What was the experience like of carrying all these voices (and MP3s!) around in your head like while writing the book?
I guess it can be compared to the experience of working with a troupe of actors, waiting to be given lines, and ready to throw them back, transformed and alive. It was a beautiful, exhilarating process to witness and be part of.
In the opening, literature is defined as “hyperbolics, parabolics, circulars, allegorics, and elliptics” with each of these forming a chapter heading for the novel. There’s a palpable delight you take in deploying these devices, were you trying to emulate a particular kind of baroque writing?
Baroque writing, as I understand it in the Spanish tradition at least, is about all about conceit. It’s also about bringing Latin syntax back, about polysemy and elaborate conceptual density. The Baroque writers I adore—Quevedo, Gracian, Góngora—I would never even aspire to imitate.

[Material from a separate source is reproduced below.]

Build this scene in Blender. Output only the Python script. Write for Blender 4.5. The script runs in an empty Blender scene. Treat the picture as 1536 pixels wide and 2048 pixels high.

I can’t help but notice you speak flawless English, but write in Spanish. Was that a conscious decision? And are there things you feel more able to express in one language over the other?
I don’t speak flawless anything, so I write.
[Same question in Spanish. Just kidding]
Malhablo todo, luego escribo.
You appear to orbit Mexico City in your work, especially in your first book of essays, Sidewalks and you’re writing about Harlem in New York at the moment. What draws you to these metropolises, and have you found any similarities?
I write in and about the places I inhabit. I am more prone to recording daily life than to inventing it from scratch. I am a compulsive recorder.
Many of your essays capture the simultaneity of city life in a way that recalls a writer who features in your new novel, Virginia Woolf, or at least her teeth do. Is Woolf’s writing an important touchstone for you?
Woolf, as is Juan Rulfo in Spanish, is a master of simultaneity. They are able to break the laws of time and space completely, and seamlessly. I have always tried to copy that from them and have always failed. One of my favorite moments of this type of simultaneity is from Mrs. Dalloway. An airplane appears in the sky when, in Regent’s Park, an elderly woman is observing a younger woman. The narrator enters this elderly woman’s mind as she thinks about the younger one, taking note of her gestures and demeanor, until the airplane interrupts her thoughts—and the reader can almost see the airplane gliding across the page, its trajectory punctuated by an “it” sprinkled here and there. The woman’s thoughts then venture elsewhere, the narrator leaves her mind, follows the airplane up on the sky. Then, suddenly, the narrator, after just a semi colon, is no longer looking at the airplane, but at London from the airplane, and at the countryside beyond London, where there is a forest, where there is a snail. And Woolf continues in this way, weaving a kind of ultimate tapestry of landscape and human thought, intertwined. The final part of the scene is just astonishing:
Away and away aeroplane shot, till it was nothing but a bright spark; an aspiration; a concentration; a symbol (so it seemed to Mr. Bentley, vigorously rolling his strip of turf at Greenwich) of man’s soul; of his determination, thought Mr. Bentley, sweeping round cedar tree, to get outside his body, beyond his house, by means of thought, Einstein, speculation, mathematics, Mendelian theory—away aeroplane shot.
Which dead writers haunt you most?
I am terribly promiscuous—with my ghosts.
Which living writers should we be reading?
Any writer who does not show his or her teeth when they smile.